Historical data not immediately queryable

The issue
I’m working on getting historical data into Loki. But when I enter some historical loglines (let’s say from 2021-12-09) into the DB, it does not show up immediately when I query it using eg logcli.
After lots of fiddling, I’ve found that I can at least force it to show up by adding a final logline in the same stream with the data of now().

My setup

  • Docker, running Loki latest (2.4.1), with Grafana as dash, and logcli (latest) for barebones querying.
  • Linux Mint 20.2

How to reproduce

  1. Enter a couple of loglines with a timestamp sometime in the past (eg 2021-12-09T00:00:00.000000+00:00), with the static label ‘application=hist_test’
  2. Verify with logcli that label 'hist_tes;t is available: logcli labels application
  3. See that no loglines are available: logcli query '{application="hist_test"}' --since 200h
  4. Enter one more logline with timestamp from now (at the moment, that would be something like 2021-12-14T14:58:14.488133+00:00)
  5. Verify that this last logline is now available, but the older ones not yet: logcli query '{application="hist_test"}' --since 200h
  6. Wait a couple of seconds (10? 20? 60? I don’t know yet).
  7. Verify that all loglines are now available: logcli query '{application="hist_test"}' --since 200h

Repeated querying have shown me that sometime during the waiting period (step 6), the last logline disappears again, only to show up together with the older loglines.

home$ ./logcli query '{application="hist_test"}' --since 500h
2021-12-14T14:26:42+01:00 {} [INFO] this is my testing line
home$ ./logcli query '{application="hist_test"}' --since 500h
2021-12-14T14:26:42+01:00 {} [INFO] this is my testing line
home$ ./logcli query '{application="hist_test"}' --since 500h
home$ ./logcli query '{application="hist_test"}' --since 500h
home$ ./logcli query '{application="hist_test"}' --since 500h
<snip>
home$ ./logcli query '{application="hist_test"}' --since 500h
home$ ./logcli query '{application="hist_test"}' --since 500h
home$ ./logcli query '{application="hist_test"}' --since 500h
home$ ./logcli query '{application="hist_test"}' --since 500h
2021-12-14T14:26:42+01:00 {} [INFO] this is my testing line
2021-12-09T01:00:00+01:00 {} [INFO] 127.0.0.1:59640 - - [09/Dec/2021:00:00:00 &#43;0000] "Historical log line"

I have the idea that this might have to do with max_chunk_size, max_chunk_age, out of order data, etc… But not sure yet.
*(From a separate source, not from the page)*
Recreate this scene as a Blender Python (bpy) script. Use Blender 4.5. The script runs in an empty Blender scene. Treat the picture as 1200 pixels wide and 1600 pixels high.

Anybody that can shed any light on this, please let me know.

1 Like

I have done a small test, and it feels like it is tied to the out-of-order window (which is half an hour by default).
I entered like 1000 historical log lines into the DB, and they only showed up half an hour later.

Should I expect this, or is this a bug?

1 Like

Hello, I had the same issue and luckily I found your post which helped me. I think it’s about chunk_idle_period, which is default 30m. I changed that to 1m and my historical logs are queryable after 1 minute and some seconds. I hope it helps!

Hi Raurora, I’m glad you found a workaround. But I’m afraid this is not a real solution, only a workaround. Yes, it appears to be tied to the chunk_idle period, but this should not be the case.

  1. When I ingest log data from today, this data is immediately queryable. This is what I would expect: the log data is already in memory, so it should be available for querying. Compressing it into chunks is only a mechanism for Loki to get data out of memory and onto disk or Object Storage, thus greatly reducing the memory footprint.

  2. Setting your chunk_idle period to 1m will result in a lot of small data files. Depending on how fast logs are flowing in, they will end up much smaller than what is configured in chunk_target_size. And that will impact your querying performance.

So, notwithstanding the fact that you find a way to circumvent the issue, this will cause other problems.

In my case, since I still have lots of data flowing in, I don’t care too much about running a bit behind the clock.